(What you have to do): Copy out the listing that follows, exactly, without its pictures.

(Available data):
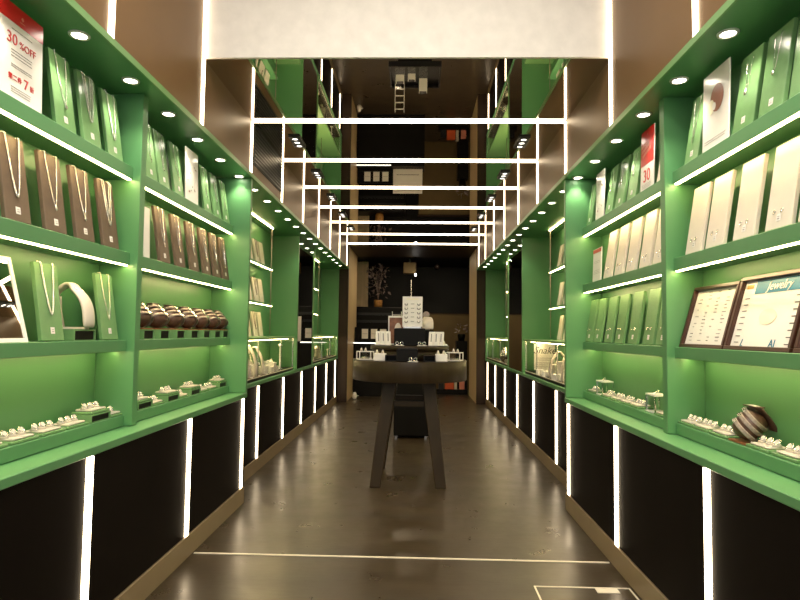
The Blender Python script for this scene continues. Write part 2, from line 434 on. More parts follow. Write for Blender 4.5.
def make_necklace(h,a,low,r,beads,m,pend=None,p=1.7,double=False):
    def mk():
        t=thing('necklace','-','necklace')
        b=MB()
        for path in ([chain_path(h,a,low,p)]+([chain_path(h,a*.55,low+.05,p)] if double else [])):
            if beads:
                for q in resample(path,r*2.05): b.sphere(q,r,0,6,4)
            b.tube(path,r*(.35 if beads else 1),5)
        b.build('chain',m,t,False)
        if pend:
            M=panel_matrix(); c=MB()
            if pend=='cross': c.box(-.002,.002,-.008,-.005,low-.030,low-.004,0,M); c.box(-.008,.008,-.008,-.005,low-.013,low-.009,0,M)
            elif pend=='drop': c.sphere((0,-.007,low-.010),.007,0,8,6,(1,.6,1.4),M)
            else: c.torus((0,0,0),.008,.002,0,12,5,M@Matrix.Translation((0,-.006,low-.010))@Matrix.Rotation(PI/2,4,'X'))
            c.build('pendant',m,t,False)
        return t
    return mk
def make_stud(z):
    def mk():
        t=thing('earring','-','earring'); M=panel_matrix(); b=MB()
        b.torus((0,0,0),.0055,.0016,0,12,5,M@Matrix.Translation((0,-.004,z))@Matrix.Rotation(PI/2,4,'X'))
        b.build('hoop',SILVER,t,False)
        MB().sphere((0,-.006,z-.008),.003,0,6,4,(1,1,1),M).build('stone',CHROME,t,False)
        return t
    return mk
OBASE=SH+.014       # where boards stand, behind the fascia plane
def on_shelf(s,y,z,o=OBASE): return (X(s,o),y,z)
BAYN={(-1,0):"left front bay",(-1,1):"left rear bay",(1,0):"right front bay",(1,1):"right rear bay"}
def board_row(s,bay,z,ys,kind,shelfname,w,h,m,neck,word,tagc=True):
    g='%s boards on the %s, %s'%(word,shelfname,BAYN[(s,bay)])
    for i,y in enumerate(ys):
        where='%s %s from the entrance, %s, %s'%(ORD[i],'%s',shelfname,BAYN[(s,bay)])
        place(('b',w,h,m.name,tagc),make_board(w,h,m,tagc),on_shelf(s,y,z+.001),RZ[s],where%(word+' display board'),g)
        if neck:
            key,mk=neck[i%len(neck)] if isinstance(neck,list) else neck
            if key is None: continue
            if key.startswith('stud'):
                for d in (-.02,.02):
                    p=on_shelf(s,y+d,z+.001)
                    place(key,mk,p,RZ[s],'small silver earring on the %s %s board from the entrance, %s, %s'%(ORD[i],word,shelfname,BAYN[(s,bay)]),'earrings on the %s board, %s, %s'%(ORD[i],shelfname,BAYN[(s,bay)]))
            else:
                place(key,mk,on_shelf(s,y,z+.001),RZ[s],where%'silver necklace','necklaces on the %s, %s'%(shelfname,BAYN[(s,bay)]))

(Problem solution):
The Blender Python script for this scene continues. Write part 2, from line 434 on. More parts follow. Write for Blender 4.5.
def make_necklace(h,a,low,r,beads,m,pend=None,p=1.7,double=False):
    def mk():
        t=thing('necklace','-','necklace')
        b=MB()
        for path in ([chain_path(h,a,low,p)]+([chain_path(h,a*.55,low+.05,p)] if double else [])):
            if beads:
                for q in resample(path,r*2.05): b.sphere(q,r,0,6,4)
            b.tube(path,r*(.35 if beads else 1),5)
        b.build('chain',m,t,False)
        if pend:
            M=panel_matrix(); c=MB()
            if pend=='cross': c.box(-.002,.002,-.008,-.005,low-.030,low-.004,0,M); c.box(-.008,.008,-.008,-.005,low-.013,low-.009,0,M)
            elif pend=='drop': c.sphere((0,-.007,low-.010),.007,0,8,6,(1,.6,1.4),M)
            else: c.torus((0,0,0),.008,.002,0,12,5,M@Matrix.Translation((0,-.006,low-.010))@Matrix.Rotation(PI/2,4,'X'))
            c.build('pendant',m,t,False)
        return t
    return mk
def make_stud(z):
    def mk():
        t=thing('earring','-','earring'); M=panel_matrix(); b=MB()
        b.torus((0,0,0),.0055,.0016,0,12,5,M@Matrix.Translation((0,-.004,z))@Matrix.Rotation(PI/2,4,'X'))
        b.build('hoop',SILVER,t,False)
        MB().sphere((0,-.006,z-.008),.003,0,6,4,(1,1,1),M).build('stone',CHROME,t,False)
        return t
    return mk
OBASE=SH+.014       # where boards stand, behind the fascia plane
def on_shelf(s,y,z,o=OBASE): return (X(s,o),y,z)
BAYN={(-1,0):"left front bay",(-1,1):"left rear bay",(1,0):"right front bay",(1,1):"right rear bay"}
def board_row(s,bay,z,ys,kind,shelfname,w,h,m,neck,word,tagc=True):
    g='%s boards on the %s, %s'%(word,shelfname,BAYN[(s,bay)])
    for i,y in enumerate(ys):
        where='%s %s from the entrance, %s, %s'%(ORD[i],'%s',shelfname,BAYN[(s,bay)])
        place(('b',w,h,m.name,tagc),make_board(w,h,m,tagc),on_shelf(s,y,z+.001),RZ[s],where%(word+' display board'),g)
        if neck:
            key,mk=neck[i%len(neck)] if isinstance(neck,list) else neck
            if key is None: continue
            if key.startswith('stud'):
                for d in (-.02,.02):
                    p=on_shelf(s,y+d,z+.001)
                    place(key,mk,p,RZ[s],'small silver earring on the %s %s board from the entrance, %s, %s'%(ORD[i],word,shelfname,BAYN[(s,bay)]),'earrings on the %s board, %s, %s'%(ORD[i],shelfname,BAYN[(s,bay)]))
            else:
                place(key,mk,on_shelf(s,y,z+.001),RZ[s],where%'silver necklace','necklaces on the %s, %s'%(shelfname,BAYN[(s,bay)]))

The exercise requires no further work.